### Problem description:
Reproduce each line of the material precisely.

### Data:
|---|

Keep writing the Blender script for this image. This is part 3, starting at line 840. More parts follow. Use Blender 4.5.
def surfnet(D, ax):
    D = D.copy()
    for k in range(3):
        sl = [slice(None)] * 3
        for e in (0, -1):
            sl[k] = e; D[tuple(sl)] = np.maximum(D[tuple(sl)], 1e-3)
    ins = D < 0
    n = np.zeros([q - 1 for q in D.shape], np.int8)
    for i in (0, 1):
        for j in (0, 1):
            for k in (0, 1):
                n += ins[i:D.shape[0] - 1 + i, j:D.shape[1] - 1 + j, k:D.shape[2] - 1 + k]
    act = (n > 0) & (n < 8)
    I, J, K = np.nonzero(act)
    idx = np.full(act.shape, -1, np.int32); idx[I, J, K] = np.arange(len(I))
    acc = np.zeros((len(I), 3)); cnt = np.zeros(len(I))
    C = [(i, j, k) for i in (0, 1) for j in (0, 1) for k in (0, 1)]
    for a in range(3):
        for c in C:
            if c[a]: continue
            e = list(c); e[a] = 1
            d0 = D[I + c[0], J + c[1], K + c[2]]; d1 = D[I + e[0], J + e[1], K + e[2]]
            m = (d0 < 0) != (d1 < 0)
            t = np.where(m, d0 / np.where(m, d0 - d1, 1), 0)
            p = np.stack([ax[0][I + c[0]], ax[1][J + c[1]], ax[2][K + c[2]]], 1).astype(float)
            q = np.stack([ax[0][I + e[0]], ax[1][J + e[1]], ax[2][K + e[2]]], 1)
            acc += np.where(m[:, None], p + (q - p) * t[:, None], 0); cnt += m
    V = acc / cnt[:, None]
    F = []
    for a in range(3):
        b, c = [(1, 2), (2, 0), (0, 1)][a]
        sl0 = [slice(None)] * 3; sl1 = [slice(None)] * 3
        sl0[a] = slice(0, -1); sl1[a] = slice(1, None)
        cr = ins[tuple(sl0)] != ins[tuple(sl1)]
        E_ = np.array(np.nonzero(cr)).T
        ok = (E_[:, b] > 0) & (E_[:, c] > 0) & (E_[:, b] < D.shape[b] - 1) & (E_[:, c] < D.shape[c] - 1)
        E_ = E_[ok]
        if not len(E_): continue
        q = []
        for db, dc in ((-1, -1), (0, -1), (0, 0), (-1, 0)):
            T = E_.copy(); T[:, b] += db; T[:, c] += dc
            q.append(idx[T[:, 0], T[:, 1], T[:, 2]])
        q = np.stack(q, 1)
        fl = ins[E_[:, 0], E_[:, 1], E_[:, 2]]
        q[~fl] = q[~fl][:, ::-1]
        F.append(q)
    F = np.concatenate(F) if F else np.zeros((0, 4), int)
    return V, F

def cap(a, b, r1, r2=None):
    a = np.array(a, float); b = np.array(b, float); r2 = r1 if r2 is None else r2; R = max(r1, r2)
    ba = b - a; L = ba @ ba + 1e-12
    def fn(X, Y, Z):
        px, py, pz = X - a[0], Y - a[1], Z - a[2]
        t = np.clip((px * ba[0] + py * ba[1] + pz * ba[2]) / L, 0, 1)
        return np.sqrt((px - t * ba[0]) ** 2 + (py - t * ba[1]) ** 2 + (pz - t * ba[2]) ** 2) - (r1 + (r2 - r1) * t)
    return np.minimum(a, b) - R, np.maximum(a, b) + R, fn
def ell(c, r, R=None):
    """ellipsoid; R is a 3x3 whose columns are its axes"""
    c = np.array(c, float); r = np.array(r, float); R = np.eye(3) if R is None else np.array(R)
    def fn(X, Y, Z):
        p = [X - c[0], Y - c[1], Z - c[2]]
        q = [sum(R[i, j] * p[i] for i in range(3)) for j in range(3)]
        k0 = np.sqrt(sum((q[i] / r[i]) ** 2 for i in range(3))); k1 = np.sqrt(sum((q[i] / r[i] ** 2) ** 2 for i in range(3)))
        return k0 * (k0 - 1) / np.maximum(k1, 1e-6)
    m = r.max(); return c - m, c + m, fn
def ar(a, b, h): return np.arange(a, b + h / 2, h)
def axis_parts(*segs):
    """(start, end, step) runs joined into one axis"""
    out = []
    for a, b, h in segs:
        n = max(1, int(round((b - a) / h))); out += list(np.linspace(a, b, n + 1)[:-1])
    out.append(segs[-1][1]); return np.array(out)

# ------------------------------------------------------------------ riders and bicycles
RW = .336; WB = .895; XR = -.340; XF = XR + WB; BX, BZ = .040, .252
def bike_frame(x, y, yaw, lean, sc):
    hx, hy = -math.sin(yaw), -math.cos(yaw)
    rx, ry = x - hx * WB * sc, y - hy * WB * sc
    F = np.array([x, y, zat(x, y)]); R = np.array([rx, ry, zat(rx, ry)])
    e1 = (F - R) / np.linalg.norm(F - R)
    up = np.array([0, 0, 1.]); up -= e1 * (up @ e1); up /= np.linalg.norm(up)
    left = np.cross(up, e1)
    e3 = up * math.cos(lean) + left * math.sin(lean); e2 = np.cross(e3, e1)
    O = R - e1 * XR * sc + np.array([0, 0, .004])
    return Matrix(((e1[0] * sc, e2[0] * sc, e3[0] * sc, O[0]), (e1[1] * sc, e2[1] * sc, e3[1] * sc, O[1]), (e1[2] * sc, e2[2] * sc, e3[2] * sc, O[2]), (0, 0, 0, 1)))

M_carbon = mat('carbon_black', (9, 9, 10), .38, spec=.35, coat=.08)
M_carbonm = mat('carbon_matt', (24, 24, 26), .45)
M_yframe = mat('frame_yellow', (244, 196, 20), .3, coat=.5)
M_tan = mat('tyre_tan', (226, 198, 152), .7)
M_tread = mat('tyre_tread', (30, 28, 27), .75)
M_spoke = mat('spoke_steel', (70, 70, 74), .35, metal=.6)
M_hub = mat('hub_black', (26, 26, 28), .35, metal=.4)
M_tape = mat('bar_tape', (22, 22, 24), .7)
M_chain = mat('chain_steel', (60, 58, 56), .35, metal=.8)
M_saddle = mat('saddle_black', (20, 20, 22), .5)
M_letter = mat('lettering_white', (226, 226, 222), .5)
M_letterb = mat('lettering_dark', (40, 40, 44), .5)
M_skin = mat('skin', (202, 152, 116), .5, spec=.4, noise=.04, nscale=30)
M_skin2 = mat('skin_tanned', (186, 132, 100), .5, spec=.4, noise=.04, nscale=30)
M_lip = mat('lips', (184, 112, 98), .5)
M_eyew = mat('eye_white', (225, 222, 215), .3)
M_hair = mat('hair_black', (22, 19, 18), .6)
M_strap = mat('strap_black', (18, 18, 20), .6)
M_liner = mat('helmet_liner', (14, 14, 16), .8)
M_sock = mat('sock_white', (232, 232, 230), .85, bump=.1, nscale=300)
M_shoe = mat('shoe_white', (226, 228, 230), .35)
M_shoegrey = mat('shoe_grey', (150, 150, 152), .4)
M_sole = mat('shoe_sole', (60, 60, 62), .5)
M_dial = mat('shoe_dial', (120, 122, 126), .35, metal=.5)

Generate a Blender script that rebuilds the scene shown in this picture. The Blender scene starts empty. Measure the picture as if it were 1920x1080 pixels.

|---|

### Problem solution:
Keep writing the Blender script for this image. This is part 3, starting at line 840. More parts follow. Use Blender 4.5.
def surfnet(D, ax):
    D = D.copy()
    for k in range(3):
        sl = [slice(None)] * 3
        for e in (0, -1):
            sl[k] = e; D[tuple(sl)] = np.maximum(D[tuple(sl)], 1e-3)
    ins = D < 0
    n = np.zeros([q - 1 for q in D.shape], np.int8)
    for i in (0, 1):
        for j in (0, 1):
            for k in (0, 1):
                n += ins[i:D.shape[0] - 1 + i, j:D.shape[1] - 1 + j, k:D.shape[2] - 1 + k]
    act = (n > 0) & (n < 8)
    I, J, K = np.nonzero(act)
    idx = np.full(act.shape, -1, np.int32); idx[I, J, K] = np.arange(len(I))
    acc = np.zeros((len(I), 3)); cnt = np.zeros(len(I))
    C = [(i, j, k) for i in (0, 1) for j in (0, 1) for k in (0, 1)]
    for a in range(3):
        for c in C:
            if c[a]: continue
            e = list(c); e[a] = 1
            d0 = D[I + c[0], J + c[1], K + c[2]]; d1 = D[I + e[0], J + e[1], K + e[2]]
            m = (d0 < 0) != (d1 < 0)
            t = np.where(m, d0 / np.where(m, d0 - d1, 1), 0)
            p = np.stack([ax[0][I + c[0]], ax[1][J + c[1]], ax[2][K + c[2]]], 1).astype(float)
            q = np.stack([ax[0][I + e[0]], ax[1][J + e[1]], ax[2][K + e[2]]], 1)
            acc += np.where(m[:, None], p + (q - p) * t[:, None], 0); cnt += m
    V = acc / cnt[:, None]
    F = []
    for a in range(3):
        b, c = [(1, 2), (2, 0), (0, 1)][a]
        sl0 = [slice(None)] * 3; sl1 = [slice(None)] * 3
        sl0[a] = slice(0, -1); sl1[a] = slice(1, None)
        cr = ins[tuple(sl0)] != ins[tuple(sl1)]
        E_ = np.array(np.nonzero(cr)).T
        ok = (E_[:, b] > 0) & (E_[:, c] > 0) & (E_[:, b] < D.shape[b] - 1) & (E_[:, c] < D.shape[c] - 1)
        E_ = E_[ok]
        if not len(E_): continue
        q = []
        for db, dc in ((-1, -1), (0, -1), (0, 0), (-1, 0)):
            T = E_.copy(); T[:, b] += db; T[:, c] += dc
            q.append(idx[T[:, 0], T[:, 1], T[:, 2]])
        q = np.stack(q, 1)
        fl = ins[E_[:, 0], E_[:, 1], E_[:, 2]]
        q[~fl] = q[~fl][:, ::-1]
        F.append(q)
    F = np.concatenate(F) if F else np.zeros((0, 4), int)
    return V, F

def cap(a, b, r1, r2=None):
    a = np.array(a, float); b = np.array(b, float); r2 = r1 if r2 is None else r2; R = max(r1, r2)
    ba = b - a; L = ba @ ba + 1e-12
    def fn(X, Y, Z):
        px, py, pz = X - a[0], Y - a[1], Z - a[2]
        t = np.clip((px * ba[0] + py * ba[1] + pz * ba[2]) / L, 0, 1)
        return np.sqrt((px - t * ba[0]) ** 2 + (py - t * ba[1]) ** 2 + (pz - t * ba[2]) ** 2) - (r1 + (r2 - r1) * t)
    return np.minimum(a, b) - R, np.maximum(a, b) + R, fn
def ell(c, r, R=None):
    """ellipsoid; R is a 3x3 whose columns are its axes"""
    c = np.array(c, float); r = np.array(r, float); R = np.eye(3) if R is None else np.array(R)
    def fn(X, Y, Z):
        p = [X - c[0], Y - c[1], Z - c[2]]
        q = [sum(R[i, j] * p[i] for i in range(3)) for j in range(3)]
        k0 = np.sqrt(sum((q[i] / r[i]) ** 2 for i in range(3))); k1 = np.sqrt(sum((q[i] / r[i] ** 2) ** 2 for i in range(3)))
        return k0 * (k0 - 1) / np.maximum(k1, 1e-6)
    m = r.max(); return c - m, c + m, fn
def ar(a, b, h): return np.arange(a, b + h / 2, h)
def axis_parts(*segs):
    """(start, end, step) runs joined into one axis"""
    out = []
    for a, b, h in segs:
        n = max(1, int(round((b - a) / h))); out += list(np.linspace(a, b, n + 1)[:-1])
    out.append(segs[-1][1]); return np.array(out)

# ------------------------------------------------------------------ riders and bicycles
RW = .336; WB = .895; XR = -.340; XF = XR + WB; BX, BZ = .040, .252
def bike_frame(x, y, yaw, lean, sc):
    hx, hy = -math.sin(yaw), -math.cos(yaw)
    rx, ry = x - hx * WB * sc, y - hy * WB * sc
    F = np.array([x, y, zat(x, y)]); R = np.array([rx, ry, zat(rx, ry)])
    e1 = (F - R) / np.linalg.norm(F - R)
    up = np.array([0, 0, 1.]); up -= e1 * (up @ e1); up /= np.linalg.norm(up)
    left = np.cross(up, e1)
    e3 = up * math.cos(lean) + left * math.sin(lean); e2 = np.cross(e3, e1)
    O = R - e1 * XR * sc + np.array([0, 0, .004])
    return Matrix(((e1[0] * sc, e2[0] * sc, e3[0] * sc, O[0]), (e1[1] * sc, e2[1] * sc, e3[1] * sc, O[1]), (e1[2] * sc, e2[2] * sc, e3[2] * sc, O[2]), (0, 0, 0, 1)))

M_carbon = mat('carbon_black', (9, 9, 10), .38, spec=.35, coat=.08)
M_carbonm = mat('carbon_matt', (24, 24, 26), .45)
M_yframe = mat('frame_yellow', (244, 196, 20), .3, coat=.5)
M_tan = mat('tyre_tan', (226, 198, 152), .7)
M_tread = mat('tyre_tread', (30, 28, 27), .75)
M_spoke = mat('spoke_steel', (70, 70, 74), .35, metal=.6)
M_hub = mat('hub_black', (26, 26, 28), .35, metal=.4)
M_tape = mat('bar_tape', (22, 22, 24), .7)
M_chain = mat('chain_steel', (60, 58, 56), .35, metal=.8)
M_saddle = mat('saddle_black', (20, 20, 22), .5)
M_letter = mat('lettering_white', (226, 226, 222), .5)
M_letterb = mat('lettering_dark', (40, 40, 44), .5)
M_skin = mat('skin', (202, 152, 116), .5, spec=.4, noise=.04, nscale=30)
M_skin2 = mat('skin_tanned', (186, 132, 100), .5, spec=.4, noise=.04, nscale=30)
M_lip = mat('lips', (184, 112, 98), .5)
M_eyew = mat('eye_white', (225, 222, 215), .3)
M_hair = mat('hair_black', (22, 19, 18), .6)
M_strap = mat('strap_black', (18, 18, 20), .6)
M_liner = mat('helmet_liner', (14, 14, 16), .8)
M_sock = mat('sock_white', (232, 232, 230), .85, bump=.1, nscale=300)
M_shoe = mat('shoe_white', (226, 228, 230), .35)
M_shoegrey = mat('shoe_grey', (150, 150, 152), .4)
M_sole = mat('shoe_sole', (60, 60, 62), .5)
M_dial = mat('shoe_dial', (120, 122, 126), .35, metal=.5)

Generate a Blender script that rebuilds the scene shown in this picture. The Blender scene starts empty. Measure the picture as if it were 1920x1080 pixels.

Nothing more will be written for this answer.